I wish I knew how to be a good buddy. But I definitely don't. I certified in the 80's while at college inland, then dove on a remote part of the Oregon coast thereafter since it was near home and my favorite place, and a buddy was never a thought. I didn't know a single diver in the area or even in the state. Dive plans weren't an issue either, since I was exploring. Off the shore, down twenty feet or so, come up when the tank got low. Shore support from family was important to me when available; a buddy wasn't.
When we had kids, they got certified, and I dove a little with each of them, always watching them like a hawk, but that wasn't a conventional buddy experience.
In my late 50,'s getting back into diving , I went to Mexico and did a boat dive while on a largely non-diving vacation with my wife. My buddy was an incredible young woman from Texas who had perfect bouyancy and trim. I liked being her buddy just to follow her and try to learn how to dive well. But I did also wander around the reef some. Not past where I could see her, but a ways off at times.
Back home, I took some classes. One was a dry suit class. That class made it clear to me that I had physical fitness issues and anxiety issues (the former often causing much of the latter), and also some claustrophobia issues I'd never had before my fifties. I bailed on that dry suit during my first pool session, due to anxiety and hating the neck seal (which seal I trimmed down shortly thereafter). In the open water session, our instructor wanted me and two young women to swim around together for twenty minutes. Thing is, it was a mudhole. I couldn't see anything, not even my hand unless it was close to my face. The only way to not lose track of a buddy was to physically hold onto them, and that wasn't something that seemed like a good idea. So it wasn't much of a dive.

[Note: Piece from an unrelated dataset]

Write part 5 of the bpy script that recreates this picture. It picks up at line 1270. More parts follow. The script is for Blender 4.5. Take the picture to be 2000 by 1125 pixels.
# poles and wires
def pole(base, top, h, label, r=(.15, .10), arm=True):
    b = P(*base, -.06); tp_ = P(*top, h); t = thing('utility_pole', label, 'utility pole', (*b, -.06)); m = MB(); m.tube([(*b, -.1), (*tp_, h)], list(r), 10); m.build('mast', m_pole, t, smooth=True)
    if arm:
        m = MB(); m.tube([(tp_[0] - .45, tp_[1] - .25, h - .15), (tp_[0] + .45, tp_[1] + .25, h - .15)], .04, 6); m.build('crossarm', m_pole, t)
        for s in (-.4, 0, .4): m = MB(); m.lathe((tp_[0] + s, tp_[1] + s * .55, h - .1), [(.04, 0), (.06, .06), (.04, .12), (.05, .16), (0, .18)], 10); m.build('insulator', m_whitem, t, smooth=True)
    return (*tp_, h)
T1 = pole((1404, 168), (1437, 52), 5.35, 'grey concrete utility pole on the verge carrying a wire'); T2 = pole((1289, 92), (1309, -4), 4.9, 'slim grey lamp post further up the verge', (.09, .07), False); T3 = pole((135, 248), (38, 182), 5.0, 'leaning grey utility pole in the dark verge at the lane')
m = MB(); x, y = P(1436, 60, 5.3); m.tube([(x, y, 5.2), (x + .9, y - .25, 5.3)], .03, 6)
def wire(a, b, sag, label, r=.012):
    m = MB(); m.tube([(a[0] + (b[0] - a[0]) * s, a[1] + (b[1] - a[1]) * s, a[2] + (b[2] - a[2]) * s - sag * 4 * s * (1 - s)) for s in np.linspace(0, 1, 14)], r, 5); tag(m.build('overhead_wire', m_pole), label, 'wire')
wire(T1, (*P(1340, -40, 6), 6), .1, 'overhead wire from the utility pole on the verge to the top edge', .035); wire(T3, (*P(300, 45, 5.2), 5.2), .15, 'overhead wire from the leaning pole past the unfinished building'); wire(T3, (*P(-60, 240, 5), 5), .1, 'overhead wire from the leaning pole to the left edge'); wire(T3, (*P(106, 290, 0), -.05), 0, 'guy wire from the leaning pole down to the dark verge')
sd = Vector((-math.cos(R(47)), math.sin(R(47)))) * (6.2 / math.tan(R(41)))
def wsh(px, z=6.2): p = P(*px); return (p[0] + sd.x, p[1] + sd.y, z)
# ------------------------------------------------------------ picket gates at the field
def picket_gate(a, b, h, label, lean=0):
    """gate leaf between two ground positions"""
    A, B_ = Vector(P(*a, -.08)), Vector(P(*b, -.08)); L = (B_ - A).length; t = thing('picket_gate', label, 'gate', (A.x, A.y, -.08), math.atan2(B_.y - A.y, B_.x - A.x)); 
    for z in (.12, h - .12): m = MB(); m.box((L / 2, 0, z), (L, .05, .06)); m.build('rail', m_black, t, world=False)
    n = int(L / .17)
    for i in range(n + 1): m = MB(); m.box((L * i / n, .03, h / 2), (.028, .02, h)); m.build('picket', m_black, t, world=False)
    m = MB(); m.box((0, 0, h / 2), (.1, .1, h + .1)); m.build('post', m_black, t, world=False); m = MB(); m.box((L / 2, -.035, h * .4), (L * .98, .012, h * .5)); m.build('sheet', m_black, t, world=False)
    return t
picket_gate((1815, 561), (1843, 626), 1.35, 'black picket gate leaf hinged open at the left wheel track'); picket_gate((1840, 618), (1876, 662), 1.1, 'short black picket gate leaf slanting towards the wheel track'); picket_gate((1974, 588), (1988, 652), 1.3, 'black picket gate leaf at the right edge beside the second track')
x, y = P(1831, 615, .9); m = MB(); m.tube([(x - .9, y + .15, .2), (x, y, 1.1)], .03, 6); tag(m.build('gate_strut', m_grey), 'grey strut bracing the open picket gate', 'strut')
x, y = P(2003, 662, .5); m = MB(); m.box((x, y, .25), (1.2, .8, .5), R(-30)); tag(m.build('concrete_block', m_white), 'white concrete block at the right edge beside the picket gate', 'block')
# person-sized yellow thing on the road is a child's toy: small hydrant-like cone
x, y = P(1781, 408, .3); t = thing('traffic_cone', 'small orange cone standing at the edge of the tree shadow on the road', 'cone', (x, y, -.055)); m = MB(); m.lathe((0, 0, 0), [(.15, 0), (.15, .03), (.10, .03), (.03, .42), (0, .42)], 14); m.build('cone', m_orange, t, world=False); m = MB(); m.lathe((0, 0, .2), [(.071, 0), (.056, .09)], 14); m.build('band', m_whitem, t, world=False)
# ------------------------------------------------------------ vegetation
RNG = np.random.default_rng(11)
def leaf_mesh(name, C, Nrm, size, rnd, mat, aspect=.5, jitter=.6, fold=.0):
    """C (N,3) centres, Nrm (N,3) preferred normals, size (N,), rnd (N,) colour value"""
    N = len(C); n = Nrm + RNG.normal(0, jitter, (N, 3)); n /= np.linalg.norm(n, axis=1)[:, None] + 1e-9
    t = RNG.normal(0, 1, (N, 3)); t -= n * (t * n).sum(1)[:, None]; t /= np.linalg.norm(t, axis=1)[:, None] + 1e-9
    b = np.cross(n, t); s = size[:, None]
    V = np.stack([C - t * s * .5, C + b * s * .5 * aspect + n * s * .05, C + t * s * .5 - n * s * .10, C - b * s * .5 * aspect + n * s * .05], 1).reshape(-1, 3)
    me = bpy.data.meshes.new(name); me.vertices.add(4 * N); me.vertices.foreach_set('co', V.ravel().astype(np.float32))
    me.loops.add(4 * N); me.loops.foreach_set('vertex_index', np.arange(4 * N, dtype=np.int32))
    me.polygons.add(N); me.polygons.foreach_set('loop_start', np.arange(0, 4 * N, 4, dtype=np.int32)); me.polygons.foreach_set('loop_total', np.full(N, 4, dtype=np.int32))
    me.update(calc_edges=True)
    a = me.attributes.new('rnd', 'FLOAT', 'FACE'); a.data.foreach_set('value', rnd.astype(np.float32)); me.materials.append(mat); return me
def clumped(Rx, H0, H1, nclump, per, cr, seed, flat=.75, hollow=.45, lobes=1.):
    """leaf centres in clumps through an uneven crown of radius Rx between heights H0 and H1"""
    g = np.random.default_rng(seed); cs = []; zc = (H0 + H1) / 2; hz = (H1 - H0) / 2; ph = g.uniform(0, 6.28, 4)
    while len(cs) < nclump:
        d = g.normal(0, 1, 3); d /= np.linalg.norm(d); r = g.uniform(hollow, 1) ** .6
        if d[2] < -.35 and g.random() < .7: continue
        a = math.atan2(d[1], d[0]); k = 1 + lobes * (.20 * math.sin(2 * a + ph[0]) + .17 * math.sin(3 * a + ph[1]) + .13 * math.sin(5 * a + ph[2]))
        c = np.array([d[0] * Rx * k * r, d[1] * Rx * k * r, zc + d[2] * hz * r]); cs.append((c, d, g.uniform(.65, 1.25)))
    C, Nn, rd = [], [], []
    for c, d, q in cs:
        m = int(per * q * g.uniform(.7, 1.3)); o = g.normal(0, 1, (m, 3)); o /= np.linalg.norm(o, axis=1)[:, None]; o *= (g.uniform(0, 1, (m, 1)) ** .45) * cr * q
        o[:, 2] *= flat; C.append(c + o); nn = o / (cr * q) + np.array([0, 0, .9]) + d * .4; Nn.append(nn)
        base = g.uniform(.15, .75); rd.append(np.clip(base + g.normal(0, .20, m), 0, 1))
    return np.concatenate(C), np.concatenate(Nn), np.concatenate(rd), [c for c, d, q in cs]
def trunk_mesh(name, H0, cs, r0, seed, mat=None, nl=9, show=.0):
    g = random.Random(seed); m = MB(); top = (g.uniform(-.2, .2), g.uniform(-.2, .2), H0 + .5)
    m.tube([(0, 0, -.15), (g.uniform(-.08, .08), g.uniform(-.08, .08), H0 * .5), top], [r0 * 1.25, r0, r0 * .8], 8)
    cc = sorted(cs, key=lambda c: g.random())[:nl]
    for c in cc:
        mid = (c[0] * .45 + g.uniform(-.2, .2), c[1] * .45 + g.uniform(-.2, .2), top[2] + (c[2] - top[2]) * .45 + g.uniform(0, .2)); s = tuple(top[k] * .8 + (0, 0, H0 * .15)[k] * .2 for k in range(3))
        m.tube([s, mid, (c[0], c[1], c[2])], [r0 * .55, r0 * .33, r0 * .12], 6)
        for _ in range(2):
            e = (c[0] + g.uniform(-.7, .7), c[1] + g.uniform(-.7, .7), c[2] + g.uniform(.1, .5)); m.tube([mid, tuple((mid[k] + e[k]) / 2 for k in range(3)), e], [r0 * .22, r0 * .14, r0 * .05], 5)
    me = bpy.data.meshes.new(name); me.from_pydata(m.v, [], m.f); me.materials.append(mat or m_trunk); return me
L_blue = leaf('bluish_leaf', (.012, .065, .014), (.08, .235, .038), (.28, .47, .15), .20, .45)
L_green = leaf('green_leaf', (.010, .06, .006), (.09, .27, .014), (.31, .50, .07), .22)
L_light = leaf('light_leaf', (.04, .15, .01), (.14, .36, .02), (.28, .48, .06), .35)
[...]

Then came a deep dive class, which well and truly sucked. I was tired on the surface, and nervous. And it was a high altitude dive, which probably didn't help. My mask seal wasn't good because of my beard. I'd only had the drysuit a short time, the dry suit class being it for my experience in the drysuit. My buddy was a lady in the class who came with her extremely vocal DIR husband who was constantly correcting her. She was really nervous. When it was time to descend, I dumped all my air and started slowly down, since I wasn't overweighted and so could only go down slowly. Turns out she was overweighted. She dropped out of sight almost immediately. I tried to invert and kick to follow the glow of her light, but then got ear pressure and mask flooding issues distracting me. It was a complete cluster. Her husband was with her, and the instructor chased her, and I stopped in midwater and tried to get a grip on things. Then I surfaced and they surfaced, to discuss a second shot at that first dive. However, I bailed and went home. This was traumatic for me because I didn't think of myself as a weenie, and hadn't been one when I was young. Running away isn't my thing. I'm painfully aware that I was not taking the baby steps to get back into diving that I should have, and that I was pushing past both my training and general abilities, in unsafe ways.
That said, my instructor told me later to never leave my buddy. I certainly didn't argue. But I did think about how 1) I didn't really leave her, she left me, although my own failings (and equipment issues) kept me from boldy charging down after her; and 2) I don't even know how to be a good buddy when I'm staying next to someone. I've had rescue class, and I'm clear on doing whatever I can to help someone in trouble because that's my job as a dive buddy and as a human being. It's more the mundane details. Sorry about writing so much, but this has bothered me for over a year now, and I want to get it off my chest. Unfortunately, I get the impression that maybe I'm not an unusual buddy, but a typical one. A lot of non-Scubaboard divers seem to be in some version of the same boat, so to speak, as me. I'm increasingly confident in my own diving, but I sure don't know how to be a good buddy, including when to abandon someone.
Maybe it's just back to solo diving. I'll probably travel for some Puget Sound diving this winter. But in the meantime I'll follow this thread, because some constructive ideas would be really helpful even if it is something of a rehash of a perennial topic.